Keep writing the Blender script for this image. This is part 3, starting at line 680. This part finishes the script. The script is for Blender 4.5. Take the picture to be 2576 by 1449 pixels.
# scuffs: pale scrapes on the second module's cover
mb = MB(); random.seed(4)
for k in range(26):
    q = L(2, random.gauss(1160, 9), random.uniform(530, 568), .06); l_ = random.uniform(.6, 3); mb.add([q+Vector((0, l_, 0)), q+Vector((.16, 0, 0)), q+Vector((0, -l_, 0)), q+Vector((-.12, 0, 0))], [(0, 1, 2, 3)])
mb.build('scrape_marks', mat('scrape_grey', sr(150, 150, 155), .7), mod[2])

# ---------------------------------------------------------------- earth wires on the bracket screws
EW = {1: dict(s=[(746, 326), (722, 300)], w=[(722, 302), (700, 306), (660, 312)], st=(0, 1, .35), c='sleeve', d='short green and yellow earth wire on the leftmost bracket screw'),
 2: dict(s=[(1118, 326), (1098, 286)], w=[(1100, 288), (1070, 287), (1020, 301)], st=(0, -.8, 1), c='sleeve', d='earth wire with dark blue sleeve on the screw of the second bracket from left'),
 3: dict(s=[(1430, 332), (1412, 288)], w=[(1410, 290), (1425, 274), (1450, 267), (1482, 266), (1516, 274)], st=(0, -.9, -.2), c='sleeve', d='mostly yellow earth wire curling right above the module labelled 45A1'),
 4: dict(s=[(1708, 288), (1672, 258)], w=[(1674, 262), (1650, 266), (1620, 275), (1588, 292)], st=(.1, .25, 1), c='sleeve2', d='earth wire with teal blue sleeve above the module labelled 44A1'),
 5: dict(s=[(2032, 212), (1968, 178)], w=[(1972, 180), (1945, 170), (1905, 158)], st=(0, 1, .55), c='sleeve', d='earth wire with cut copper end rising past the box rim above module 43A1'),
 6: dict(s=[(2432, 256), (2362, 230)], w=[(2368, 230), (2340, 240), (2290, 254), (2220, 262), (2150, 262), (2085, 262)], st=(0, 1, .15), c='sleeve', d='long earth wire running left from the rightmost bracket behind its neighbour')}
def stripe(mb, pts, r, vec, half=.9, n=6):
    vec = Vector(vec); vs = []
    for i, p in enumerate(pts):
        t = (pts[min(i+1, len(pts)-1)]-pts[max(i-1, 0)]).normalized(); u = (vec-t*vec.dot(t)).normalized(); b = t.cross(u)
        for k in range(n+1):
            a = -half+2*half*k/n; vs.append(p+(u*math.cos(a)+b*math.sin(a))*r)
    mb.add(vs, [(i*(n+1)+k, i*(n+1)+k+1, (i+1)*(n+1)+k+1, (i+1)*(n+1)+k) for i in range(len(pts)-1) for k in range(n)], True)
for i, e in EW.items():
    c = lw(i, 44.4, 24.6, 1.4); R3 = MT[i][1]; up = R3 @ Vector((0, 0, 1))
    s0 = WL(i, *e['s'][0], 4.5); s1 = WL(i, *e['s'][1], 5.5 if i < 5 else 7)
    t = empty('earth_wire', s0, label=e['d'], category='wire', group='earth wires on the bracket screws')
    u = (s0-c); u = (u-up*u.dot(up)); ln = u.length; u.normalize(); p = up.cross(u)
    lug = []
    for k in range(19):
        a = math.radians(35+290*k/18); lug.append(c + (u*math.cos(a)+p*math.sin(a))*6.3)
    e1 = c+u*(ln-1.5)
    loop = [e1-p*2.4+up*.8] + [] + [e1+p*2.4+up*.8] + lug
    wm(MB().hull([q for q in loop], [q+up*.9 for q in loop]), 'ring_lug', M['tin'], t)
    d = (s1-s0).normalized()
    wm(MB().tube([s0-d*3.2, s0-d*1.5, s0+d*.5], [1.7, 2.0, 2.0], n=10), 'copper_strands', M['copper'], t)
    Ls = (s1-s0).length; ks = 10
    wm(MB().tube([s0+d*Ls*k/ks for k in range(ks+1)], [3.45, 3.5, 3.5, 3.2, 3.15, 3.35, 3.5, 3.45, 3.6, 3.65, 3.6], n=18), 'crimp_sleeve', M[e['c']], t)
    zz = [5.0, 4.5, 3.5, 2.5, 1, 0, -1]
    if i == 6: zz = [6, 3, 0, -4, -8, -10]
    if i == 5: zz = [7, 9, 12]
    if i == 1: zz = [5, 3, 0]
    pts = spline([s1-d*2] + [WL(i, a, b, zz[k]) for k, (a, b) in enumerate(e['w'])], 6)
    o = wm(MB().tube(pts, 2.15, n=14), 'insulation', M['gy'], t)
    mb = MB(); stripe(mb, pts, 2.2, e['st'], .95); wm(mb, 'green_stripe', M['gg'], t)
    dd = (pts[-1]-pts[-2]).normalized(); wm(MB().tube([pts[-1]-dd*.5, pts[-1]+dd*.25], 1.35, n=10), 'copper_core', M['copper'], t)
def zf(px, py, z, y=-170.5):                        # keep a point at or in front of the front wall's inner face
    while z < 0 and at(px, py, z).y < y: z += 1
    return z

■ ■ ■

#### What the task asks:
Word for word, quote the lines of the material from the first line through the line with "155), .7), mod[2])", both ends included.

#### Correct response:
Keep writing the Blender script for this image. This is part 3, starting at line 680. This part finishes the script. The script is for Blender 4.5. Take the picture to be 2576 by 1449 pixels.
# scuffs: pale scrapes on the second module's cover
mb = MB(); random.seed(4)
for k in range(26):
    q = L(2, random.gauss(1160, 9), random.uniform(530, 568), .06); l_ = random.uniform(.6, 3); mb.add([q+Vector((0, l_, 0)), q+Vector((.16, 0, 0)), q+Vector((0, -l_, 0)), q+Vector((-.12, 0, 0))], [(0, 1, 2, 3)])
mb.build('scrape_marks', mat('scrape_grey', sr(150, 150, 155), .7), mod[2])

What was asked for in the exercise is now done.